PROMPT: For the data below, report only the number of lines containing the string "wide".

DATA PROVIDED:
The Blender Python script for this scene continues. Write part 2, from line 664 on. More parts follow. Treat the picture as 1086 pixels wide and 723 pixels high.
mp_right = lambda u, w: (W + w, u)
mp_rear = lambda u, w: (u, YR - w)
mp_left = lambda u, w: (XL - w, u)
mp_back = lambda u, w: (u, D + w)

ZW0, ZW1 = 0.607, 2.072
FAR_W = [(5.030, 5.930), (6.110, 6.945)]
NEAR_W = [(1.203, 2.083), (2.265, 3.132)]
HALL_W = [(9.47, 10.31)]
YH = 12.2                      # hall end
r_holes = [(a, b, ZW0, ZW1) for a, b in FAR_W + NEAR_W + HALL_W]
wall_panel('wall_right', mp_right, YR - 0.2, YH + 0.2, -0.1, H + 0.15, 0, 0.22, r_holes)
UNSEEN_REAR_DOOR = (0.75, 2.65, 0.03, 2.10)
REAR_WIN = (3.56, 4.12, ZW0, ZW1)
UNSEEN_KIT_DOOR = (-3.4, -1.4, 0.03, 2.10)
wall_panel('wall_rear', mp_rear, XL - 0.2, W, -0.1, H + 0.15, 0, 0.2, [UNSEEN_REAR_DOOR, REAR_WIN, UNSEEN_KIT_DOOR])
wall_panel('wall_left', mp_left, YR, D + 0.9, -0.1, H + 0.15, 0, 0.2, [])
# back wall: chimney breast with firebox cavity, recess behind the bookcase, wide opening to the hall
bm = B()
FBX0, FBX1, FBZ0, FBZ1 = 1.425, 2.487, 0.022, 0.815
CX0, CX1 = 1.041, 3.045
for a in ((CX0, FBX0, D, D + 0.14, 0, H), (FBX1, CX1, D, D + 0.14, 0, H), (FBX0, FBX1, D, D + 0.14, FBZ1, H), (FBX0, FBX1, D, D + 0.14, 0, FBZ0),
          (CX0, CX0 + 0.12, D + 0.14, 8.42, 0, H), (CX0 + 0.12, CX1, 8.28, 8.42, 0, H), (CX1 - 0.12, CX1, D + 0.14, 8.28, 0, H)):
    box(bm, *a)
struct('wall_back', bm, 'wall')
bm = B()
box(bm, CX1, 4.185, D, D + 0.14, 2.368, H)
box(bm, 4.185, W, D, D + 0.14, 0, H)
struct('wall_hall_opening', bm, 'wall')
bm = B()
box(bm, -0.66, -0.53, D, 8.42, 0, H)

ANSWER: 2